* [TASK INPUTS]:
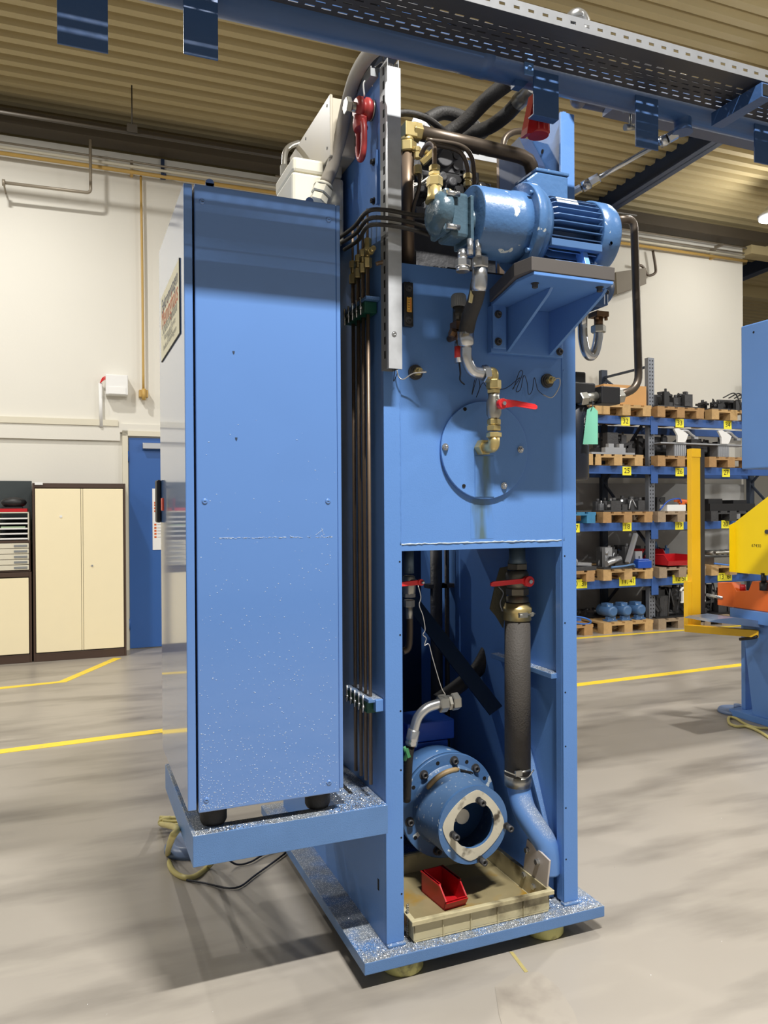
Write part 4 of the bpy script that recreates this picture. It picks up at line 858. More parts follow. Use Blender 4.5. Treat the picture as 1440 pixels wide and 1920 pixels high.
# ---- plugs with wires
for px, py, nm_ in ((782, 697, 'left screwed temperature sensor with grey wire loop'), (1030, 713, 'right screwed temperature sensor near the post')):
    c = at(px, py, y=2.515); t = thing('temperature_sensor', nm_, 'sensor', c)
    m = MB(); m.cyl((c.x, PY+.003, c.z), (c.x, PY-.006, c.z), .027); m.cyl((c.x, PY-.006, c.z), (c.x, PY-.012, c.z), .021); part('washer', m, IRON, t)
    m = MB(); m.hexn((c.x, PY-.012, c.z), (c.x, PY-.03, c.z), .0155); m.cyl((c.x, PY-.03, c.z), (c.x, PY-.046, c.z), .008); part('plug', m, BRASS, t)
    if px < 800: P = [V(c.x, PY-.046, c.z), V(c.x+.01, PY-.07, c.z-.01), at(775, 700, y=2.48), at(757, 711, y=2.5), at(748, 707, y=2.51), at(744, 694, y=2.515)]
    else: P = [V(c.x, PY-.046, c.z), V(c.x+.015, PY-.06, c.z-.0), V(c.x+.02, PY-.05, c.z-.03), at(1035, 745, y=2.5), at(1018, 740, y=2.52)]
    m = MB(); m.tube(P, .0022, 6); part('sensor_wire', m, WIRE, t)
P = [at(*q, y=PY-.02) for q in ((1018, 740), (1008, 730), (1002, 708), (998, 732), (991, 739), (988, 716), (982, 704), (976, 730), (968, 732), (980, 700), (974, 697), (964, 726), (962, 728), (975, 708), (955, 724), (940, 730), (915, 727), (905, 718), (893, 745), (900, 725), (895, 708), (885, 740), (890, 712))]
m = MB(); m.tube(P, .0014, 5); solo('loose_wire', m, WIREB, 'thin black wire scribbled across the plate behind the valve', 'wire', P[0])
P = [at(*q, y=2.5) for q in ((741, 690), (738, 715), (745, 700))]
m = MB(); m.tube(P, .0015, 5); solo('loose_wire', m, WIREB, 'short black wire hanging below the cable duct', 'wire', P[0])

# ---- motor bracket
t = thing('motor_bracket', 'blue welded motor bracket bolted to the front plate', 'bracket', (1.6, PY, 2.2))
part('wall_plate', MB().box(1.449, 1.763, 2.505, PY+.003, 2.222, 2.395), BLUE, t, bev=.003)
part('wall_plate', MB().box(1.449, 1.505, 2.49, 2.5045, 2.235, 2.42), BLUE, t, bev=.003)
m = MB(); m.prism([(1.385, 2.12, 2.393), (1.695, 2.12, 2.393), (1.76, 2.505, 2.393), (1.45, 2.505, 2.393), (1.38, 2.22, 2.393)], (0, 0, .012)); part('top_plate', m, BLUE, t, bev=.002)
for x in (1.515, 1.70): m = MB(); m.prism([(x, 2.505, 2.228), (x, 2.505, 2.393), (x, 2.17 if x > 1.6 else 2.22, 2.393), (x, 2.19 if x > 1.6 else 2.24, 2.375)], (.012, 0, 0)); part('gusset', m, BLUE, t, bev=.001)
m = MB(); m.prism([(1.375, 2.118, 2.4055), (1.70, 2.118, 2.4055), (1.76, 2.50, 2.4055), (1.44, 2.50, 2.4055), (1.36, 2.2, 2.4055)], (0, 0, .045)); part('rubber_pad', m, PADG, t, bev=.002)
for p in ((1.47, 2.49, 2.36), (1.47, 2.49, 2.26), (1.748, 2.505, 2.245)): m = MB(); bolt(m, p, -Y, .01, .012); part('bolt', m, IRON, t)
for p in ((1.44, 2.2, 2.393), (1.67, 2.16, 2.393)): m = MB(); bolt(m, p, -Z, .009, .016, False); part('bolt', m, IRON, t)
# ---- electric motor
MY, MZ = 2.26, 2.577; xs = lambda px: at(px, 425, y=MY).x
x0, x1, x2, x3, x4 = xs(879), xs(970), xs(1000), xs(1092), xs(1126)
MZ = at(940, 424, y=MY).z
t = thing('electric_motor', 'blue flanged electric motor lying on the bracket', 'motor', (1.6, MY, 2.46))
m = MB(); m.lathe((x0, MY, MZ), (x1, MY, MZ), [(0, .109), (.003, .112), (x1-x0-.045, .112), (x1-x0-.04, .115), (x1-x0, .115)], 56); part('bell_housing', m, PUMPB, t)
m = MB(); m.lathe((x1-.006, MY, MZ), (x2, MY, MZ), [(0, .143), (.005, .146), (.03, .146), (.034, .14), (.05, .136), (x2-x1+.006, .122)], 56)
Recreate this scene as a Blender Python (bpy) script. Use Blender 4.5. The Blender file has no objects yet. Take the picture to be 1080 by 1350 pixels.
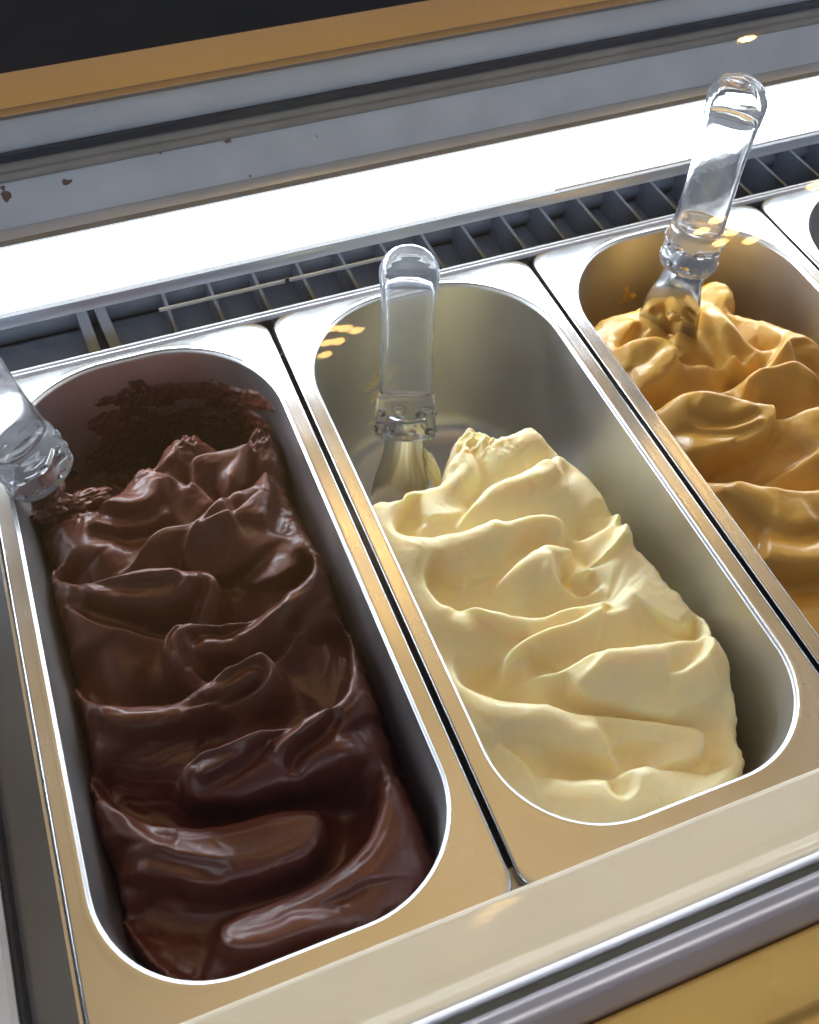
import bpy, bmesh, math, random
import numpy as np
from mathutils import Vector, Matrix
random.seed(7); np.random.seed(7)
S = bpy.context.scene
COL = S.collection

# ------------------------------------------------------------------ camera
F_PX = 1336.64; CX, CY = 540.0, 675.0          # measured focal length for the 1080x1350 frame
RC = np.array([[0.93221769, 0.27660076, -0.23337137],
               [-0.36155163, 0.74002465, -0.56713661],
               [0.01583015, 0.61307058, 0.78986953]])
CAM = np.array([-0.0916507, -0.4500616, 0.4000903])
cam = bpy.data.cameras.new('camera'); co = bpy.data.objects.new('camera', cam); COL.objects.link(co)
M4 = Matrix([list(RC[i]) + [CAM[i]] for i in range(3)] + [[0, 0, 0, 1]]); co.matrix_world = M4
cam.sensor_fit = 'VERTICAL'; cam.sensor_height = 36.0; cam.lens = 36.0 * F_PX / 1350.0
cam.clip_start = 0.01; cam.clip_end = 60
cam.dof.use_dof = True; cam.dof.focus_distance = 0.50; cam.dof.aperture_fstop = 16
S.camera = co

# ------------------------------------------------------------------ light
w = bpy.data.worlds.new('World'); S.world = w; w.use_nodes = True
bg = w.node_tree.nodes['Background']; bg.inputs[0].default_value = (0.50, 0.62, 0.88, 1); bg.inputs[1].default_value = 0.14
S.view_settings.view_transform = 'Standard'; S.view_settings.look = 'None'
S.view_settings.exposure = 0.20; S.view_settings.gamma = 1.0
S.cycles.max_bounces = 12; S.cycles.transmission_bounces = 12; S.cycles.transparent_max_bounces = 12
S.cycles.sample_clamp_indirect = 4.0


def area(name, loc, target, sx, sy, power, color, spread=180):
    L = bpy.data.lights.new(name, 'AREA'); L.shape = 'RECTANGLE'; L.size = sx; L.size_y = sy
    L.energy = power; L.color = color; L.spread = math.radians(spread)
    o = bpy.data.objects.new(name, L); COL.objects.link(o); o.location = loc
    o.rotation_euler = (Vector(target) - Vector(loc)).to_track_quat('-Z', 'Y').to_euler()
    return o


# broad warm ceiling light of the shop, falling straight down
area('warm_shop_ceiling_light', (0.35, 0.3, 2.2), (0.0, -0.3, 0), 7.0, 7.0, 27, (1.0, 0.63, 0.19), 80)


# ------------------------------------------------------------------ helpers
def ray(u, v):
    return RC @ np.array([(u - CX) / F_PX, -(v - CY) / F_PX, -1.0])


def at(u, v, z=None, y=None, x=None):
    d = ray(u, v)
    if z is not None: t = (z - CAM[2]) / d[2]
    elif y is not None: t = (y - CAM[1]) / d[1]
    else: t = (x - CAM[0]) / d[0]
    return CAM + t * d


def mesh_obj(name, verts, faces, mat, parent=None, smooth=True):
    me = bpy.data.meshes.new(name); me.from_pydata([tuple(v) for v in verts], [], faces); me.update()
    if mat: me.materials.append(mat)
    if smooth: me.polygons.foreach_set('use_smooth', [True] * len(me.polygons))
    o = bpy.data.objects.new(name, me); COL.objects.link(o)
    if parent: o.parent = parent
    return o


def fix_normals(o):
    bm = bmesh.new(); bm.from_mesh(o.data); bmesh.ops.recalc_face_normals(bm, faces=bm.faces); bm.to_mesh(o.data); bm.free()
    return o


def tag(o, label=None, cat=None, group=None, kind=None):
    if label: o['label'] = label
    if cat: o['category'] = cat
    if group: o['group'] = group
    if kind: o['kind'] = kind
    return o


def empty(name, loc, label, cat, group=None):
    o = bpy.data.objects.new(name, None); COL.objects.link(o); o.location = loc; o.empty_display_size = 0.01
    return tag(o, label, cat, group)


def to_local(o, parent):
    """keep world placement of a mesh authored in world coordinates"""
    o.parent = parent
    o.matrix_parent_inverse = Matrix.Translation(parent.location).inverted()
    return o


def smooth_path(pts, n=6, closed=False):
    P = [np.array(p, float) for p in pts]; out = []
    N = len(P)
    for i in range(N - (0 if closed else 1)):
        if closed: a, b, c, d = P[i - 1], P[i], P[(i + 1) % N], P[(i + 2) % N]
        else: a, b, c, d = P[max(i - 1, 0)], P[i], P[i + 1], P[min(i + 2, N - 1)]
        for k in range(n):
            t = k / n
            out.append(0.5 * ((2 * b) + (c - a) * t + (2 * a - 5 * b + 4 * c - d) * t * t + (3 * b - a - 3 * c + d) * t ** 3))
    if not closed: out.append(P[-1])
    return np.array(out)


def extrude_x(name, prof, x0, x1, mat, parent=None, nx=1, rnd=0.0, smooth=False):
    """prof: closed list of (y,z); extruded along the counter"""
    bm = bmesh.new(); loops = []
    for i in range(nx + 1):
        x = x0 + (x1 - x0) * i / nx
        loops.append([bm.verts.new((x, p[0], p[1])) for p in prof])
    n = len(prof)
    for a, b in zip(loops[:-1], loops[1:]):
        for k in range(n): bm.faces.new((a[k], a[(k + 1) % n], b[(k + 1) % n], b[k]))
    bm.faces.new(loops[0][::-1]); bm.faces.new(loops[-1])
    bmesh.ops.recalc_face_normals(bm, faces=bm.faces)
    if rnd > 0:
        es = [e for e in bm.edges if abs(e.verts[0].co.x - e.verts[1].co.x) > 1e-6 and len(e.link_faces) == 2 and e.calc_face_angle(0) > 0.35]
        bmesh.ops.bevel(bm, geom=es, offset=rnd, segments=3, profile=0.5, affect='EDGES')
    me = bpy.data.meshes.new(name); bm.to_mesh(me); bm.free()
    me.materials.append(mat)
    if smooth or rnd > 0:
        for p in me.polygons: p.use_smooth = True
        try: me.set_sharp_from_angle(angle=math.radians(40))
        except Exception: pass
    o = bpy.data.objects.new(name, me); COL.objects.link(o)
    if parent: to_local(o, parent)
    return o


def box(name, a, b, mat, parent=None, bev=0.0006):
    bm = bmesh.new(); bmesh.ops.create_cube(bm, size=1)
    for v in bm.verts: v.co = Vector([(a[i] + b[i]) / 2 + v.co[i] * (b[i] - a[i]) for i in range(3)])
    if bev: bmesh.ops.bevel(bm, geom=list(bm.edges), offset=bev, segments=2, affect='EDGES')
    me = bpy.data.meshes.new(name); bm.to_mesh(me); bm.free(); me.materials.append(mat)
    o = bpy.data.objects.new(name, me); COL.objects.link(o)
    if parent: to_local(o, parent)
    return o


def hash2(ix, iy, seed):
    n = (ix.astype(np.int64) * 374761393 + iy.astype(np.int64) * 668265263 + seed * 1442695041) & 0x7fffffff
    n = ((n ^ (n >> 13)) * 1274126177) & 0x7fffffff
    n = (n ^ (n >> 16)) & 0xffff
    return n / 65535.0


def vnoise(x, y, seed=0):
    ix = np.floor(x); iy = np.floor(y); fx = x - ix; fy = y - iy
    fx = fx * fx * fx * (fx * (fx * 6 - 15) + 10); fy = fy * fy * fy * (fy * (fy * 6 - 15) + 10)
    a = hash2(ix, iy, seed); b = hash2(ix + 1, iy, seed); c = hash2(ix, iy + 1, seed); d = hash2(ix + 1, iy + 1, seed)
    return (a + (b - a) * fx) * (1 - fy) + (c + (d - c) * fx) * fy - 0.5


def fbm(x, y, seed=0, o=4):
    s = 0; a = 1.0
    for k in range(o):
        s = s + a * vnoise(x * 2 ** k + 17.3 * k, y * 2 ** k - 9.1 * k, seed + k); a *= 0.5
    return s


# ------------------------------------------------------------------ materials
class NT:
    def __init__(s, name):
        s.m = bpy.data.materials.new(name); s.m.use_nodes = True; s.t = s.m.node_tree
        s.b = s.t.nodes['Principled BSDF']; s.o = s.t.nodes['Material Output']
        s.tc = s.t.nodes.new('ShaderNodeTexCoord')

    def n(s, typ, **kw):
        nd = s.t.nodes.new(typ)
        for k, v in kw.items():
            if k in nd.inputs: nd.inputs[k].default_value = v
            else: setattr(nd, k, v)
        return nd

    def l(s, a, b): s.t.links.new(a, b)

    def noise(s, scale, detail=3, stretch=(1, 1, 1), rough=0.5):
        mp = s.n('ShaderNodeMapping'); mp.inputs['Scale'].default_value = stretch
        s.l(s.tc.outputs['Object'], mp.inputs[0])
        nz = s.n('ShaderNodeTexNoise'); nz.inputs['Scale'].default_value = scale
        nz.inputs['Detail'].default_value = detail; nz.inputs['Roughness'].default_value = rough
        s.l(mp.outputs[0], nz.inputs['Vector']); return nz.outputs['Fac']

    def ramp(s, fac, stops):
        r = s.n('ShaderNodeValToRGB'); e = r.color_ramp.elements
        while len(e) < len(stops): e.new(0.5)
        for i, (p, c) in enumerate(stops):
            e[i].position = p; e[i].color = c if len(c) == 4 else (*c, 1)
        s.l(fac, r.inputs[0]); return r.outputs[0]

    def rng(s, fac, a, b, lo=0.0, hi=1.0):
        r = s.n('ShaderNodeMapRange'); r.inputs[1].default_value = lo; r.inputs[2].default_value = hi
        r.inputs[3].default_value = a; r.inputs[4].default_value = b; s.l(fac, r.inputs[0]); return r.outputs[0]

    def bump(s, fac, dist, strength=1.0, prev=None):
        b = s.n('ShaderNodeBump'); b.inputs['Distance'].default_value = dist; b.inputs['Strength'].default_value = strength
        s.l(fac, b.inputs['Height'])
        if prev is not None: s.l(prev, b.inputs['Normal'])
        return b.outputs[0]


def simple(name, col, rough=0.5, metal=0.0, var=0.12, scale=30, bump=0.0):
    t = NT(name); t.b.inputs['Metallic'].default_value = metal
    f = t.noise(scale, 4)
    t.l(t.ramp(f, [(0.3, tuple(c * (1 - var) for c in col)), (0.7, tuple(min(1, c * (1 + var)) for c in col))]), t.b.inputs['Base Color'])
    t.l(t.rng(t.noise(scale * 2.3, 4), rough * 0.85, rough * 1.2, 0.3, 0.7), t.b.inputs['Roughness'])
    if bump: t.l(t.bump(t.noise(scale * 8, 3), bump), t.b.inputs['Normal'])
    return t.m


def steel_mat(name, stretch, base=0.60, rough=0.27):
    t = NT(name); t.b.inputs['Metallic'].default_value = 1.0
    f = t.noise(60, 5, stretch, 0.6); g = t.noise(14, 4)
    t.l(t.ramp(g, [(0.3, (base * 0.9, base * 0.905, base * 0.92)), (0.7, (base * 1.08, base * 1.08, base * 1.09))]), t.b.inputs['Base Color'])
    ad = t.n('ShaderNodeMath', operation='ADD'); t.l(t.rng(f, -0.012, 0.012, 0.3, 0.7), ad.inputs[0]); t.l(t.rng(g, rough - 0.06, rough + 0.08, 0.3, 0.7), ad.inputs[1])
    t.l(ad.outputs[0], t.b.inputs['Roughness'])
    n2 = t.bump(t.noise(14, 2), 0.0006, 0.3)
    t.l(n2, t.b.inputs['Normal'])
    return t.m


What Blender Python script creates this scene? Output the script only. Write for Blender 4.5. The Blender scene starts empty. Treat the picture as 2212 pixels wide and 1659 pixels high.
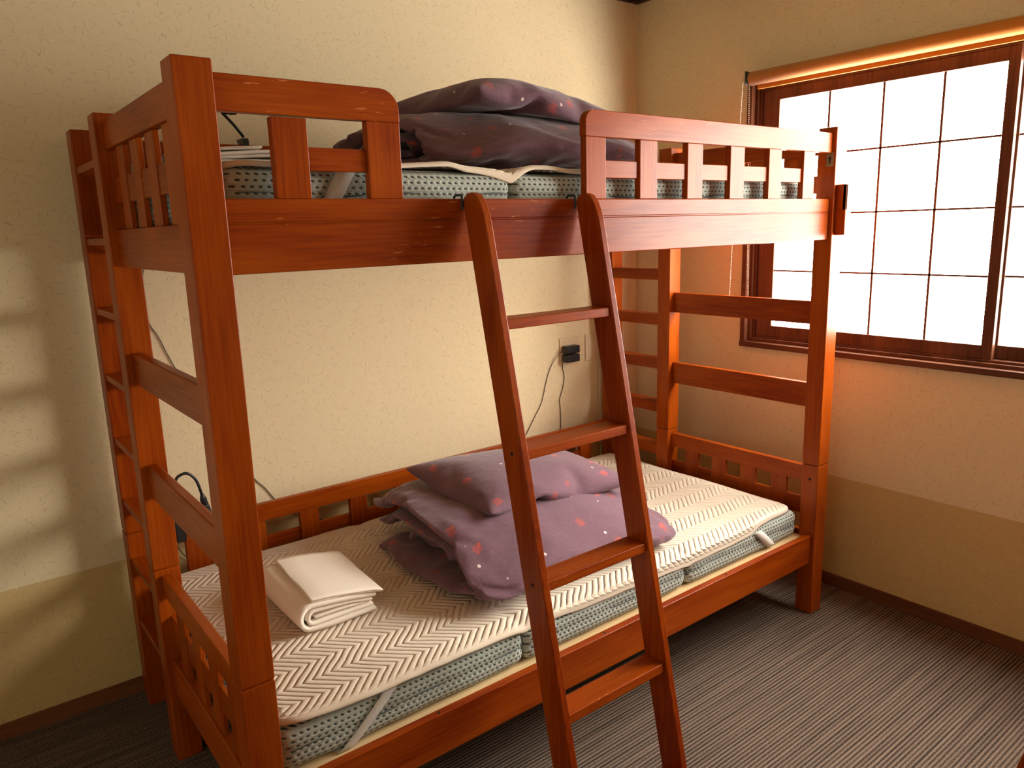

* [DESCRIPTION OF THE TASK]: Only the lines from the one with "Recreate this scene" through the one with "COL = S.collection" belong in your copy; retype them exactly and drop any pictures.

* [FINISHED EXERCISE]:
Recreate this scene as a Blender Python (bpy) script. Use Blender 4.5. The Blender file has no objects yet. Take the picture to be 1080 by 1350 pixels.
import bpy, bmesh, math, random
import numpy as np
from mathutils import Vector, Matrix
random.seed(7); np.random.seed(7)
S = bpy.context.scene
COL = S.collection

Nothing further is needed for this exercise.